Um mais abrangente pano de fundo histórico registra que, pela necessidade de um reordenamento geral de todo o contexto social, o futebol passou a ser considerado como parte do processo modernizador e o desenvolvimento de práticas esportivas considerado uma forma de atenuar as tensões políticas. Caracterizado já nas décadas de 1930/40 como um fenômeno popular e de massa, o futebol, assim como as atividades esportivas em geral, já era visto pelas elites governantes como um componente fundamental a ser atingido numa "cruzada disciplinadora", correspondendo a um movimento cultural e político mais amplo, envolvendo tanto os interesses de disciplina social do Estado quanto a produção de uma identidade nacional (expressa e reforçada, por exemplo, pela participação da seleção brasileira de futebol na Copa do Mundo de 1938 ).

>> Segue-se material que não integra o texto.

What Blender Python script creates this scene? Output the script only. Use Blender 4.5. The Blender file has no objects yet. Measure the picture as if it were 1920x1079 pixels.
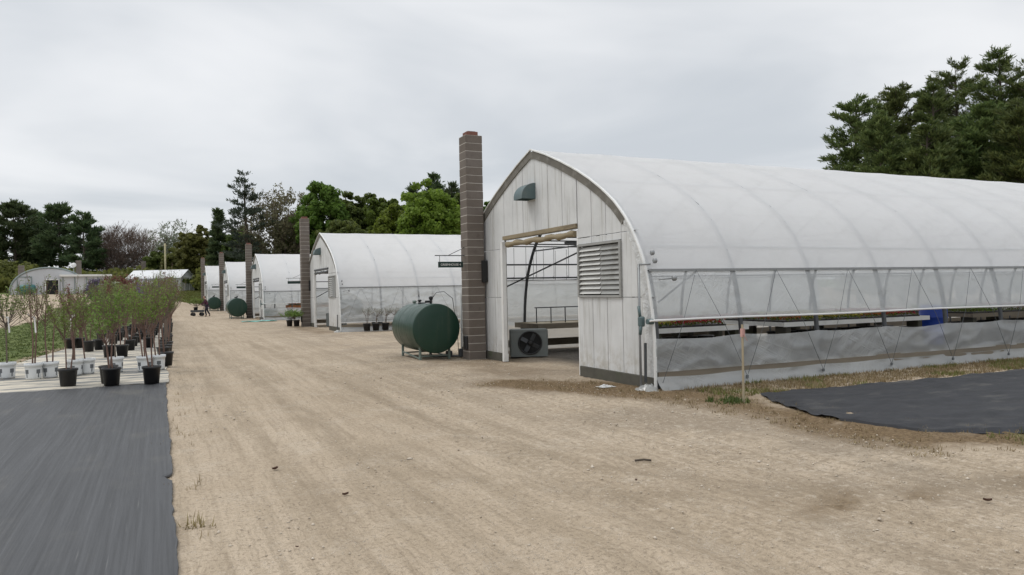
import bpy, math, random
import numpy as np
from mathutils import Vector, Matrix, noise as mnoise
R = math.radians
PI = math.pi
scene = bpy.context.scene
COL = scene.collection
random.seed(7)

# ------------------------------------------------------------------ terrain
LZ = ([-500, 45, 60, 80, 100, 128, 150, 250, 600], [0, 0, .30, .9, 1.7, 2.6, 3.1, 4.0, 5.0])
RZ = ([-500, 64, 80, 93, 110, 130, 150, 250, 600], [0, 0, .28, .45, 1.5, 2.6, 3.1, 4.0, 5.0])
def zt(x, y):
    w = np.clip((5.0 - np.asarray(x, float)) / 7.0, 0, 1)
    w = w * w * (3 - 2 * w)
    return w * np.interp(y, *LZ) + (1 - w) * np.interp(y, *RZ)
def zf(x, y): return float(zt(x, y))

# ------------------------------------------------------------------ tagging
def tag(o, label=None, cat=None, group=None, kind=None):
    if label: o['label'] = label
    if cat: o['category'] = cat
    if group: o['group'] = group
    if kind: o['kind'] = kind
    return o
def link(o, parent=None):
    COL.objects.link(o)
    if parent: o.parent = parent
    return o
def thing(name, loc, label, cat, group=None, rz=0.0):
    o = bpy.data.objects.new(name, None)
    o.empty_display_size = .2
    o.location = loc; o.rotation_euler = (0, 0, rz)
    link(o); return tag(o, label, cat, group)
def part(name, me, parent=None, loc=None):
    o = bpy.data.objects.new(name, me)
    if loc: o.location = loc
    return link(o, parent)
def copy_tree(o, parent=None):
    c = o.copy(); COL.objects.link(c)
    if parent: c.parent = parent
    for ch in list(o.children): copy_tree(ch, c)
    return c

# ------------------------------------------------------------------ mesh builder
class MB:
    def __init__(s): s.v = []; s.f = []; s.m = []; s.mi = 0; s.sm = []; s.smooth = False
    def face(s, idx):
        s.f.append(tuple(idx)); s.m.append(s.mi); s.sm.append(s.smooth)
    def add(s, vs, fs):
        b = len(s.v); s.v += [tuple(v) for v in vs]
        for f in fs: s.face([b + i for i in f])
        return b
    def box(s, c, d, rot=None, bev=0.0):
        x, y, z = d[0] / 2, d[1] / 2, d[2] / 2
        if bev > 0:
            bm = []; b = min(bev, x * .9, y * .9, z * .9)
            vs = []
            for sx in (-1, 1):
                for sy in (-1, 1):
                    for sz in (-1, 1):
                        vs += [(sx * x, sy * (y - b), sz * (z - b)), (sx * (x - b), sy * y, sz * (z - b)), (sx * (x - b), sy * (y - b), sz * z)]
            def I(sx, sy, sz, k): return ((sx > 0) * 4 + (sy > 0) * 2 + (sz > 0)) * 3 + k
            fs = []
            for sg in (-1, 1):
                fs.append([I(sg, -1, -1, 0), I(sg, 1, -1, 0), I(sg, 1, 1, 0), I(sg, -1, 1, 0)][::sg])
                fs.append([I(-1, sg, -1, 1), I(-1, sg, 1, 1), I(1, sg, 1, 1), I(1, sg, -1, 1)][::sg])
                fs.append([I(-1, -1, sg, 2), I(1, -1, sg, 2), I(1, 1, sg, 2), I(-1, 1, sg, 2)][::sg])
            for a in (-1, 1):
                for c2 in (-1, 1):
                    q = a * c2
                    fs.append([I(a, c2, -1, 0), I(a, c2, -1, 1), I(a, c2, 1, 1), I(a, c2, 1, 0)][::q])
                    fs.append([I(a, -1, c2, 0), I(a, 1, c2, 0), I(a, 1, c2, 2), I(a, -1, c2, 2)][::q])
                    fs.append([I(-1, a, c2, 1), I(-1, a, c2, 2), I(1, a, c2, 2), I(1, a, c2, 1)][::q])
                    for e in (-1, 1):
                        fs.append([I(a, c2, e, 0), I(a, c2, e, 2), I(a, c2, e, 1)][::a * c2 * e])
        else:
            vs = [(i * x, j * y, k * z) for i in (-1, 1) for j in (-1, 1) for k in (-1, 1)]
            fs = [(0, 1, 3, 2), (4, 6, 7, 5), (0, 4, 5, 1), (2, 3, 7, 6), (0, 2, 6, 4), (1, 5, 7, 3)]
        if rot is not None: vs = [rot @ Vector(v) for v in vs]
        s.add([(v[0] + c[0], v[1] + c[1], v[2] + c[2]) for v in vs], fs)
    def bar(s, p, q, w, h=None):
        p, q = Vector(p), Vector(q); d = q - p
        rot = d.to_track_quat('X', 'Z').to_matrix()
        s.box(tuple((p + q) / 2), (d.length, w, h or w), rot)
    def tube(s, pts, r, seg=8, cap=True, smooth=True):
        pts = [Vector(p) for p in pts]; n = len(pts)
        rs = r if isinstance(r, (list, tuple)) else [r] * n
        o = s.smooth; s.smooth = smooth
        prev = None; base = len(s.v)
        for i in range(n):
            t = (pts[min(i + 1, n - 1)] - pts[max(i - 1, 0)])
            if t.length < 1e-9: t = Vector((0, 0, 1))
            t.normalize()
            if prev is None:
                a = Vector((0, 0, 1)) if abs(t.z) < .9 else Vector((1, 0, 0))
                u = t.cross(a).normalized()
            else:
                u = (prev - t * prev.dot(t))
                u = u.normalized() if u.length > 1e-6 else t.orthogonal().normalized()
            prev = u; w = t.cross(u)
            for k in range(seg):
                a = 2 * PI * k / seg
                s.v.append(tuple(pts[i] + (u * math.cos(a) + w * math.sin(a)) * rs[i]))
        for i in range(n - 1):
            for k in range(seg):
                a = base + i * seg + k; b = base + i * seg + (k + 1) % seg
                s.face((a, b, b + seg, a + seg))
        s.smooth = False
        if cap:
            s.face([base + k for k in range(seg)][::-1]); s.face([base + (n - 1) * seg + k for k in range(seg)])
        s.smooth = o
    def lathe(s, prof, seg=20, c=(0, 0, 0), axis='Z', smooth=True, capb=True, capt=True):
        base = len(s.v); n = len(prof); o = s.smooth; s.smooth = smooth
        for (r, h) in prof:
            for k in range(seg):
                a = 2 * PI * k / seg; x, y = r * math.cos(a), r * math.sin(a)
                p = {'Z': (x, y, h), 'Y': (x, h, y), 'X': (h, x, y)}[axis]
                s.v.append((p[0] + c[0], p[1] + c[1], p[2] + c[2]))
        for i in range(n - 1):
            for k in range(seg):
                a = base + i * seg + k; b = base + i * seg + (k + 1) % seg
                s.face((a, b, b + seg, a + seg))
        s.smooth = False
        if capb: s.face([base + k for k in range(seg)][::-1])
        if capt: s.face([base + (n - 1) * seg + k for k in range(seg)])
        s.smooth = o
    def grid(s, fn, nu, nv, smooth=True):
        b = len(s.v); o = s.smooth; s.smooth = smooth
        for i in range(nu + 1):
            for j in range(nv + 1): s.v.append(tuple(fn(i / nu, j / nv)))
        for i in range(nu):
            for j in range(nv):
                a = b + i * (nv + 1) + j
                s.face((a, a + nv + 1, a + nv + 2, a + 1))
        s.smooth = o
    def mesh(s, name, *mats):
        me = bpy.data.meshes.new(name)
        me.from_pydata(s.v, [], s.f)
        for m in mats: me.materials.append(m)
        me.polygons.foreach_set('material_index', s.m)
        me.polygons.foreach_set('use_smooth', s.sm)
        me.update(); return me

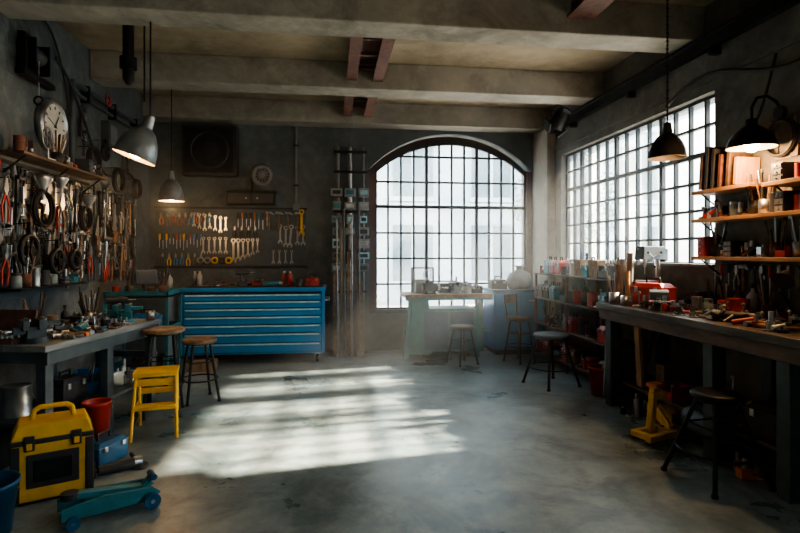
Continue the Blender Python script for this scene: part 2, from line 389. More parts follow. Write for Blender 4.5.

Nacionalismo e autoritarismo constituíam-se em eixos fundamentais na prática política e uma tarefa urgente se impunha: construir a nação brasileira. Para tal, o futebol, com sua extraordinária adesão popular, foi sem dúvida um excepcional instrumento. A relação dos esportes com a identidade da nação tornara-se decisiva, acionando a ideia de uma unidade nacional que tinha a seleção brasileira como uma das instâncias principais de representação simbólica, coincidindo com um projeto de configuração do Estado-nação de Getulio Vargas nas décadas de 1930 e 1940.

Nesse particular, por exemplo, a construção de estádios de futebol passou a constituir prioridade para sua disseminação e arregimentação de massas populares: em abril de 1940 foi aberto ao público, em São Paulo, o Estádio Municipal do Pacaembu, "de linhas tão imponentes quanto harmoniosas, maravilhosa obra coletiva que encarna plenamente a modernidade paulistana", com o qual nasceu uma das principais tradições políticas do futebol brasileiro: a construção generalizada de estádios com recursos públicos.

 

 

Os  intelectuais entram  em  campo

 

Embora por volta de 1905 o futebol ainda fosse desconhecido para a ampla maioria dos brasileiros, em São Paulo já atraía grande interesse popular — tanto que até Monteiro Lobato, então acadêmico de direito, numa carta a Godofredo Rangel, em 11/07/1904, escrevia: "(...) E cá estou de novo em São Paulo, mas ainda atribulado. Mudei-me para um quarto de frente na Rua Araújo 26, com um lampião de rua bem junto à minha janela. Tenho luz de graça. E defronte há uma vizinha janeleira que já piscou. Em vez de namorá-la, meti-me no futebol 'Palmeiras!' Joguei vários dias seguidos e fiquei mais derreado que com as léguas do sertão. Estou cheio de pisaduras e dodóis. Isto deve ser o que na Vida intensa o Th. Roosevelt quer. O futebol empolgou-me de alma e corpo; escrevo crônicas de futebol e jogo. Diz o Tito que é mania e diz-lhe o Raul: 'Jacques, tu es un âne'. Seja como for,  asseguro-te que o futebol apaixona e contunde". O mesmo Lobato de um discurso fervoroso em 1905 após assistir a jogos entre paulistanos e ingleses: "(...) Essa luta tinha para a população de São Paulo um significado moral dez vezes maior do que a eleição para um presidente do Estado (...) O último goal do Paulistano provocou a maior tempestade de aplausos jamais conhecida em São Paulo (...) É desta espécie de homens que precisamos. Menos doutores, menos parasitas, menos bajuladores, e mais struggle-for-life. Mais homens, mais nervos, mais corpúsculos vermelhos, para que um Camilo Castelo Branco não possa repetir que ele tem sangue corrompido nas veias e farinha de mandioca nos ossos".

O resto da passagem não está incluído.